"language is bounded by music on all sides" p 69
Even when K is blithering he comes up with such valuable things. (Why, why are we discussing language vs music at all? No clue so far.)
"Music always expresses the immediate in its immediacy. This is also the reason that in relation to language music appears first and last, but this also shows that it is a mistake to say that music is closer to perfection as a medium. Reflection is implicit in language, and therefore language cannot express the immediate." p 70
I have no idea, none at all, what K means by "spirit."
But, as often, I must have patience. This entire book, I suspect, is a sustained definition of "spirit," and looking for a simple definition is looking to skip the book. It's like asking 'what does Plato mean by "the good"?' Socrates said that "the good" was what life was for, but he also said he didn't really know what it was. He wasn't being coy, he was being honest. All Plato wrote were partial, fragmentary attempts to shadow forth "the good," especially in the person of Socrates: to ask for a simple definition of it is to totally misunderstand Plato's project. And so here. K's project is to shadow forth "spirit," and I'm just going to have to move in and out the tide of his thought and hope that the movement stirs something in me.

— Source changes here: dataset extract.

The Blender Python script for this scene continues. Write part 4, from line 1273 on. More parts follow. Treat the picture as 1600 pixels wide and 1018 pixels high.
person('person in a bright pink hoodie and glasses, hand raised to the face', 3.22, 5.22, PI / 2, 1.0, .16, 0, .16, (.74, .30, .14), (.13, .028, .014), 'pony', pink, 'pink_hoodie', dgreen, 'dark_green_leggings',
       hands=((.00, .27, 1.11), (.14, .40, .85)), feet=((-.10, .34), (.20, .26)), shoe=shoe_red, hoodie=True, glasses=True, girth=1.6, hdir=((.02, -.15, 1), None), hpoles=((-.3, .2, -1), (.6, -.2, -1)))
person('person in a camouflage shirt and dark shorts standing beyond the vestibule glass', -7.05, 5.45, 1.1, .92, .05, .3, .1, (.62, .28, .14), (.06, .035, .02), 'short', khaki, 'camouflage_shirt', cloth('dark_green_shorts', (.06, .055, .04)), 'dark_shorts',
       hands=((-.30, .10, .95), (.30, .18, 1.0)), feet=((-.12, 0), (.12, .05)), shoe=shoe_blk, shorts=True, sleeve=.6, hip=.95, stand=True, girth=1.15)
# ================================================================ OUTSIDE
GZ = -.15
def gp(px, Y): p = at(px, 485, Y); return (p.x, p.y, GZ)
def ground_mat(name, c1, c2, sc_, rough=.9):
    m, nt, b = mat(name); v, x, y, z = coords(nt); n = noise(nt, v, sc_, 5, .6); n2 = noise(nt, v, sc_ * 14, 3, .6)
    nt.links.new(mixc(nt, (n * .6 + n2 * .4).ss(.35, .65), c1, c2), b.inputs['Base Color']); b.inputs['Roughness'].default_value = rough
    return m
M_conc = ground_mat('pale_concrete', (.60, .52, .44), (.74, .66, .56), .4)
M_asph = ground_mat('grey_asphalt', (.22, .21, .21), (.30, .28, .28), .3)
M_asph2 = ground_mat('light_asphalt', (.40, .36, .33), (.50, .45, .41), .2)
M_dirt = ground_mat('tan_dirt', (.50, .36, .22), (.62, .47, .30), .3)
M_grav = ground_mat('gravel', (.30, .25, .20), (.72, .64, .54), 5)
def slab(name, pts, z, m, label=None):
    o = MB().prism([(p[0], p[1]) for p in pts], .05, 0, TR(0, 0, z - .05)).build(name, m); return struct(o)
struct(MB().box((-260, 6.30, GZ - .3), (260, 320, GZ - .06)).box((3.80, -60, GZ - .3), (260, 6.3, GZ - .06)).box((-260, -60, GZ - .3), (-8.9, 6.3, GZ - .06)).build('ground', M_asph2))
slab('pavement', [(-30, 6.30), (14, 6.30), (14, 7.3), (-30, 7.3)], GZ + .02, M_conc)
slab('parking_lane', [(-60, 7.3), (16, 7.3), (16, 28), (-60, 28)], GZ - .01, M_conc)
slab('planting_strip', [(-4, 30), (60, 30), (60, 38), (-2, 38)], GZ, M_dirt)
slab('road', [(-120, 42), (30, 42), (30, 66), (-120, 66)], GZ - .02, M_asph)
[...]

p 76 - 78: we're fairly embarked in actual discussion of Mozart's operas, here, and it may well be that reading the rest of this essay -- when I know nothing of Mozart, or of opera, or of music -- will be ridiculous and a waste of time. Certainly there's no point in reading this a second time without having at least some background. I'll persevere for now, but between having not the slightest notion of opera, and no idea what a phrase such as "desire is absolutely qualified as desire" may mean -- if anything -- I'm really not gleaning much here. Hopefully I'll do better with the upcoming essay on ancient tragedy.